After immersing myself in student drafts for the past three days, I finally emerged from the maelstrom, sent out my final suggestions, and fled up to the top floor of the library to clear my head. Sometimes I like to lie on my back in the middle of the floor up there and gaze up at the dome, where a big yellow light fixture hovers like the sun blazing in the midsummer sky. (I'm allowed to wax poetic--and you can too, provided you're willing to pay your fees and wait in those long lines at the Poetic License Bureau.)
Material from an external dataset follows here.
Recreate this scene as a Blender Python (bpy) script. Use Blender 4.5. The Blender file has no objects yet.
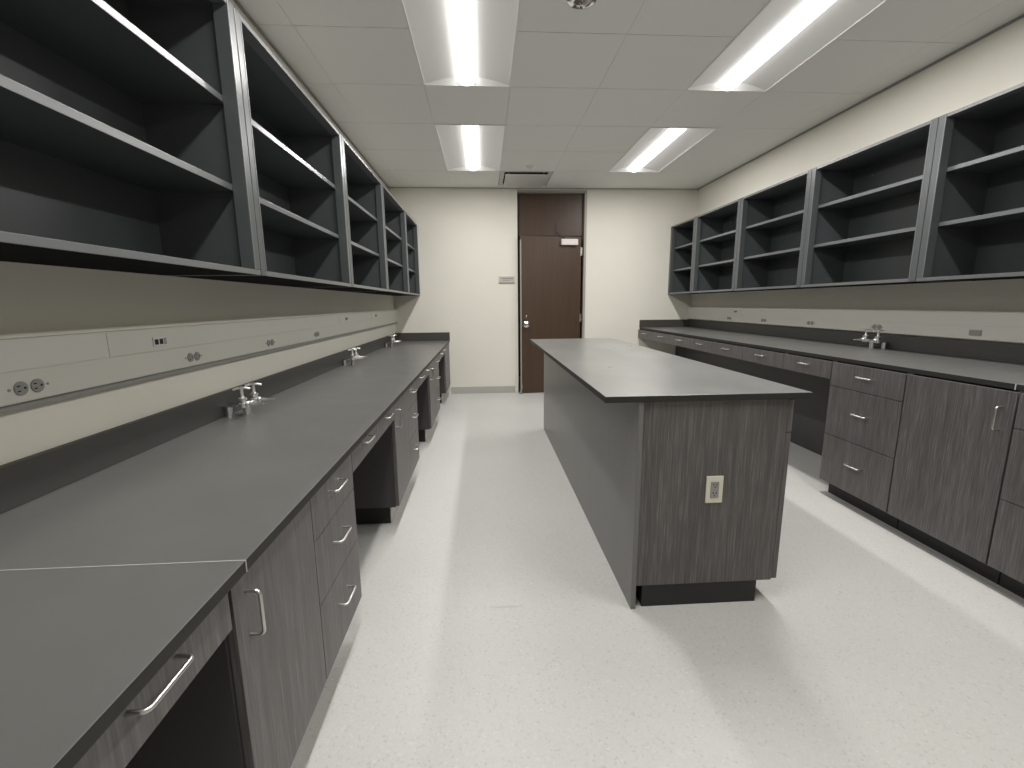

But today I couldn't assume the proper contemplative posture because there's a table in the way, and I couldn't lie down on the table because a photograph was sitting on it alongside some explanatory signage. I'm generally willing to lie down on the job but not, as a rule, on explanatory signage. (Where would I get a license for that? The Explanatory Signage Bureau? I've never been able to find the place.)
So instead I wandered around and read some new explanatory signage, which has been popping up like mushrooms all over the building, including a sign informing me that on a particular date in a particular meeting "a motion was moved." It strikes me that it is in the nature of motions to be moved, and if the motion had done something other than being moved then that would surely be worthy of signage ("an irresistible motion met an immoveable force," for instance), but this particular instance of signage failed to inform me of what had happened to the motion that was moved, to wit: was it seconded, discussed, and voted upon? Or was it simply moved and left in limbo until the end of time?
That's too much information to expect from such a small smidgen of signage, so I abandoned the upper floor and returned to my office, a space still relatively free of signage. I have a meeting in an hour and some work to do, but I think I'll lie down on the floor and gaze up at the ceiling tiles and wait for the maelstrom of student prose to wash down the drain.